--- START OF Dataset content ---

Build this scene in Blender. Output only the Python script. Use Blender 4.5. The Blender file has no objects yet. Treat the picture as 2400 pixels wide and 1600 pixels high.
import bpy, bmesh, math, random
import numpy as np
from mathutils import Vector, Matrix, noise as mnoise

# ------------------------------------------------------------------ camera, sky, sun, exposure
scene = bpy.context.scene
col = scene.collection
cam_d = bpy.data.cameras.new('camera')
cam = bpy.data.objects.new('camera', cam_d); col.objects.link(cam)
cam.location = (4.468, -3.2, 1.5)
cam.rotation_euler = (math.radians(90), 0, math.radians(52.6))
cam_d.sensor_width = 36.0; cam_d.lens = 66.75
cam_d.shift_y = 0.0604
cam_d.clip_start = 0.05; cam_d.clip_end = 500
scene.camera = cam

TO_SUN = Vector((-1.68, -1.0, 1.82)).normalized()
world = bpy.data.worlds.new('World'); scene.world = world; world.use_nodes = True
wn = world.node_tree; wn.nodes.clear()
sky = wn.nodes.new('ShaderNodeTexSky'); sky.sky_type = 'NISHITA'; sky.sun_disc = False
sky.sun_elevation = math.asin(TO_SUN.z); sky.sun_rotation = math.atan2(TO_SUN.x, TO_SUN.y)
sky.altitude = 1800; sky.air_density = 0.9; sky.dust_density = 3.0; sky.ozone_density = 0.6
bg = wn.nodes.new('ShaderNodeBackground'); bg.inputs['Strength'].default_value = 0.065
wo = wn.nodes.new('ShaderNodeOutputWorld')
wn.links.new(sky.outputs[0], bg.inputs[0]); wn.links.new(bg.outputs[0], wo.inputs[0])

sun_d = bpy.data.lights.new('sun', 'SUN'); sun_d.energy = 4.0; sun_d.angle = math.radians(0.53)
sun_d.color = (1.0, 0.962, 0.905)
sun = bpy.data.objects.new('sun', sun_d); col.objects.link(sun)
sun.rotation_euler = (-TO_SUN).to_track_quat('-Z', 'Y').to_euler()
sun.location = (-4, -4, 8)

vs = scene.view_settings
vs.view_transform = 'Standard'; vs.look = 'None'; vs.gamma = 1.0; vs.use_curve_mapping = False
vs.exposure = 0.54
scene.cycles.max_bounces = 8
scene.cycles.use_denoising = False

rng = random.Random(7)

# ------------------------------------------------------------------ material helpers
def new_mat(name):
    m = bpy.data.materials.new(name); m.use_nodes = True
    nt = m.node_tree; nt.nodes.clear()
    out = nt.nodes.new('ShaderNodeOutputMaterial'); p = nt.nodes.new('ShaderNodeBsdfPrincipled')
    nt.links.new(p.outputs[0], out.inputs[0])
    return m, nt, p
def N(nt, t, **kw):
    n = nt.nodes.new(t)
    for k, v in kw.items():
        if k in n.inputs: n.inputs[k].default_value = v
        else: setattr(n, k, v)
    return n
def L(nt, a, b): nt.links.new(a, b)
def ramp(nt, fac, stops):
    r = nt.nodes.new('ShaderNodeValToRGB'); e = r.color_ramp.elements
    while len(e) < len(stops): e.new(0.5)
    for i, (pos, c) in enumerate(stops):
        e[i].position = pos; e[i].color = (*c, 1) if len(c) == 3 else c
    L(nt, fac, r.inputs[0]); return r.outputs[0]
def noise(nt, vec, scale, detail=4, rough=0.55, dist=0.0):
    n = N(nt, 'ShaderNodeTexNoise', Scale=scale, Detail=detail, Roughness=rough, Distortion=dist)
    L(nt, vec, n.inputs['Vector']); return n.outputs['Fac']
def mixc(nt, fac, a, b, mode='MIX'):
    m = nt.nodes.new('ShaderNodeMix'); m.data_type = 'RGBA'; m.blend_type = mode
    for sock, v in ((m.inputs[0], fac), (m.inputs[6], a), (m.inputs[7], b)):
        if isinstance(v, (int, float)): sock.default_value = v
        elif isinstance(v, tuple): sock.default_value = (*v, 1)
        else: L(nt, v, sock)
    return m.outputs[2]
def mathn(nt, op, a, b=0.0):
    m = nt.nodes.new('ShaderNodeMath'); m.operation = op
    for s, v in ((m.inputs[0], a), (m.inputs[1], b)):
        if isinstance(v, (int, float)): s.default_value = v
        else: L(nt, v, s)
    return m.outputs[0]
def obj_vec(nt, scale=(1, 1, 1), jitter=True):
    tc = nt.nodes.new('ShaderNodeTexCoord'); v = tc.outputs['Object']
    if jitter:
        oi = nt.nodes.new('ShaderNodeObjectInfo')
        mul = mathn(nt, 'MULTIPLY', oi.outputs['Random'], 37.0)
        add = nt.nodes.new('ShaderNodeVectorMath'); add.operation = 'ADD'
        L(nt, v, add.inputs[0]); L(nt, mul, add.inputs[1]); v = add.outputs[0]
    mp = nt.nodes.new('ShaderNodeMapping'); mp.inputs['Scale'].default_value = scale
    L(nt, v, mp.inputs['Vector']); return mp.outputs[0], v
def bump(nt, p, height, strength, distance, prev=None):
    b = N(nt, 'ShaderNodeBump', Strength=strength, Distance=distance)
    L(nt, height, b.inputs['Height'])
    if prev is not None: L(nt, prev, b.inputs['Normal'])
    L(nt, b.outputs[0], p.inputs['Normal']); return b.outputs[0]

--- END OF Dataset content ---

### Directive
Please reproduce each line exactly as written.

### Response
Build this scene in Blender. Output only the Python script. Use Blender 4.5. The Blender file has no objects yet. Treat the picture as 2400 pixels wide and 1600 pixels high.
import bpy, bmesh, math, random
import numpy as np
from mathutils import Vector, Matrix, noise as mnoise

# ------------------------------------------------------------------ camera, sky, sun, exposure
scene = bpy.context.scene
col = scene.collection
cam_d = bpy.data.cameras.new('camera')
cam = bpy.data.objects.new('camera', cam_d); col.objects.link(cam)
cam.location = (4.468, -3.2, 1.5)
cam.rotation_euler = (math.radians(90), 0, math.radians(52.6))
cam_d.sensor_width = 36.0; cam_d.lens = 66.75
cam_d.shift_y = 0.0604
cam_d.clip_start = 0.05; cam_d.clip_end = 500
scene.camera = cam

TO_SUN = Vector((-1.68, -1.0, 1.82)).normalized()
world = bpy.data.worlds.new('World'); scene.world = world; world.use_nodes = True
wn = world.node_tree; wn.nodes.clear()
sky = wn.nodes.new('ShaderNodeTexSky'); sky.sky_type = 'NISHITA'; sky.sun_disc = False
sky.sun_elevation = math.asin(TO_SUN.z); sky.sun_rotation = math.atan2(TO_SUN.x, TO_SUN.y)
sky.altitude = 1800; sky.air_density = 0.9; sky.dust_density = 3.0; sky.ozone_density = 0.6
bg = wn.nodes.new('ShaderNodeBackground'); bg.inputs['Strength'].default_value = 0.065
wo = wn.nodes.new('ShaderNodeOutputWorld')
wn.links.new(sky.outputs[0], bg.inputs[0]); wn.links.new(bg.outputs[0], wo.inputs[0])

sun_d = bpy.data.lights.new('sun', 'SUN'); sun_d.energy = 4.0; sun_d.angle = math.radians(0.53)
sun_d.color = (1.0, 0.962, 0.905)
sun = bpy.data.objects.new('sun', sun_d); col.objects.link(sun)
sun.rotation_euler = (-TO_SUN).to_track_quat('-Z', 'Y').to_euler()
sun.location = (-4, -4, 8)

vs = scene.view_settings
vs.view_transform = 'Standard'; vs.look = 'None'; vs.gamma = 1.0; vs.use_curve_mapping = False
vs.exposure = 0.54
scene.cycles.max_bounces = 8
scene.cycles.use_denoising = False

rng = random.Random(7)

# ------------------------------------------------------------------ material helpers
def new_mat(name):
    m = bpy.data.materials.new(name); m.use_nodes = True
    nt = m.node_tree; nt.nodes.clear()
    out = nt.nodes.new('ShaderNodeOutputMaterial'); p = nt.nodes.new('ShaderNodeBsdfPrincipled')
    nt.links.new(p.outputs[0], out.inputs[0])
    return m, nt, p
def N(nt, t, **kw):
    n = nt.nodes.new(t)
    for k, v in kw.items():
        if k in n.inputs: n.inputs[k].default_value = v
        else: setattr(n, k, v)
    return n
def L(nt, a, b): nt.links.new(a, b)
def ramp(nt, fac, stops):
    r = nt.nodes.new('ShaderNodeValToRGB'); e = r.color_ramp.elements
    while len(e) < len(stops): e.new(0.5)
    for i, (pos, c) in enumerate(stops):
        e[i].position = pos; e[i].color = (*c, 1) if len(c) == 3 else c
    L(nt, fac, r.inputs[0]); return r.outputs[0]
def noise(nt, vec, scale, detail=4, rough=0.55, dist=0.0):
    n = N(nt, 'ShaderNodeTexNoise', Scale=scale, Detail=detail, Roughness=rough, Distortion=dist)
    L(nt, vec, n.inputs['Vector']); return n.outputs['Fac']
def mixc(nt, fac, a, b, mode='MIX'):
    m = nt.nodes.new('ShaderNodeMix'); m.data_type = 'RGBA'; m.blend_type = mode
    for sock, v in ((m.inputs[0], fac), (m.inputs[6], a), (m.inputs[7], b)):
        if isinstance(v, (int, float)): sock.default_value = v
        elif isinstance(v, tuple): sock.default_value = (*v, 1)
        else: L(nt, v, sock)
    return m.outputs[2]
def mathn(nt, op, a, b=0.0):
    m = nt.nodes.new('ShaderNodeMath'); m.operation = op
    for s, v in ((m.inputs[0], a), (m.inputs[1], b)):
        if isinstance(v, (int, float)): s.default_value = v
        else: L(nt, v, s)
    return m.outputs[0]
def obj_vec(nt, scale=(1, 1, 1), jitter=True):
    tc = nt.nodes.new('ShaderNodeTexCoord'); v = tc.outputs['Object']
    if jitter:
        oi = nt.nodes.new('ShaderNodeObjectInfo')
        mul = mathn(nt, 'MULTIPLY', oi.outputs['Random'], 37.0)
        add = nt.nodes.new('ShaderNodeVectorMath'); add.operation = 'ADD'
        L(nt, v, add.inputs[0]); L(nt, mul, add.inputs[1]); v = add.outputs[0]
    mp = nt.nodes.new('ShaderNodeMapping'); mp.inputs['Scale'].default_value = scale
    L(nt, v, mp.inputs['Vector']); return mp.outputs[0], v
def bump(nt, p, height, strength, distance, prev=None):
    b = N(nt, 'ShaderNodeBump', Strength=strength, Distance=distance)
    L(nt, height, b.inputs['Height'])
    if prev is not None: L(nt, prev, b.inputs['Normal'])
    L(nt, b.outputs[0], p.inputs['Normal']); return b.outputs[0]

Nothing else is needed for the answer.